#### [EXERCISE AIM]
Repeat, please, only the lines from the top of the data down to the line with "R = math.radians"; include both of those lines.

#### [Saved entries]
------------------------

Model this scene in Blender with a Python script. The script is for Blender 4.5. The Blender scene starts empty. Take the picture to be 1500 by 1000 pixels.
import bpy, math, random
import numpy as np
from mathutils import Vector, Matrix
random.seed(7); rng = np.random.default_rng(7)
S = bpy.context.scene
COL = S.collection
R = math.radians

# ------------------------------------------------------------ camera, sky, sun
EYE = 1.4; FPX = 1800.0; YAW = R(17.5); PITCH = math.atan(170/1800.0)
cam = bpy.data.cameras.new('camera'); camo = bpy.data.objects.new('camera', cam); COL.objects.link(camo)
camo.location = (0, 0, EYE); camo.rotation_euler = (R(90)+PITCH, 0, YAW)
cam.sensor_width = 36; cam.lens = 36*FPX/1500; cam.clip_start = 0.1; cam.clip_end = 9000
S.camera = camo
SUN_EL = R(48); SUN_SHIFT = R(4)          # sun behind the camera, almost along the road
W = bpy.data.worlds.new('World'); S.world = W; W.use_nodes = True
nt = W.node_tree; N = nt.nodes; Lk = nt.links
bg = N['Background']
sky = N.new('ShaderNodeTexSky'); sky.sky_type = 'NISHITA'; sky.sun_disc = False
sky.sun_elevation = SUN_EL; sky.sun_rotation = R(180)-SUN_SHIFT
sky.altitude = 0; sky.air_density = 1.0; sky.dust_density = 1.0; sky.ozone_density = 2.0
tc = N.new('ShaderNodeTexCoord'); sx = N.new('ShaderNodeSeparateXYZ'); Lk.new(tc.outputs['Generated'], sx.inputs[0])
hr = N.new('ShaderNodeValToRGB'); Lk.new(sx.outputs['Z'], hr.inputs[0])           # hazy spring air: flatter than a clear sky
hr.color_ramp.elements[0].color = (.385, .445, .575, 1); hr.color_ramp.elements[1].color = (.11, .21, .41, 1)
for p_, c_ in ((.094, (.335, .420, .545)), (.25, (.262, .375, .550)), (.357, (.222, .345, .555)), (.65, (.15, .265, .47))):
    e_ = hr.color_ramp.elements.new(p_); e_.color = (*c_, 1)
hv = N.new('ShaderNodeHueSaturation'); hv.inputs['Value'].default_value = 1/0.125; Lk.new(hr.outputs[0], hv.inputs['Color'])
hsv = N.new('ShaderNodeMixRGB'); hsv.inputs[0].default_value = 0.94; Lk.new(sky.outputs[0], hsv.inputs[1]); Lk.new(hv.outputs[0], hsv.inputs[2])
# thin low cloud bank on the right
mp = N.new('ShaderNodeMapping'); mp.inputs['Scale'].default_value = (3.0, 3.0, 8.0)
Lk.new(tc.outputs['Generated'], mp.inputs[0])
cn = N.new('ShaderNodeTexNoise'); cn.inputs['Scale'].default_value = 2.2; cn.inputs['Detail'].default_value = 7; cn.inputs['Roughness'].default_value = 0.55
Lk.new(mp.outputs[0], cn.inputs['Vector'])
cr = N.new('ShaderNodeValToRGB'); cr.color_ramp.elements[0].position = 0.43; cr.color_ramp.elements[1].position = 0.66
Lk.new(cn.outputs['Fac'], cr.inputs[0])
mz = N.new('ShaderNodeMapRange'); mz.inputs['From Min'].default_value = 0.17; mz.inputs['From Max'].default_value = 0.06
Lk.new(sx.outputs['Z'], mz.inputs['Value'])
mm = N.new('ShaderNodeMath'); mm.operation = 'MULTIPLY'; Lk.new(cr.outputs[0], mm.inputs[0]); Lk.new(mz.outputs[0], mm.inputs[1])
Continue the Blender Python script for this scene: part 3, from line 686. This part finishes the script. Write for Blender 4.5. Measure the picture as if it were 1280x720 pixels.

------------------------

#### [FINAL RESULT]
Model this scene in Blender with a Python script. The script is for Blender 4.5. The Blender scene starts empty. Take the picture to be 1500 by 1000 pixels.
import bpy, math, random
import numpy as np
from mathutils import Vector, Matrix
random.seed(7); rng = np.random.default_rng(7)
S = bpy.context.scene
COL = S.collection
R = math.radians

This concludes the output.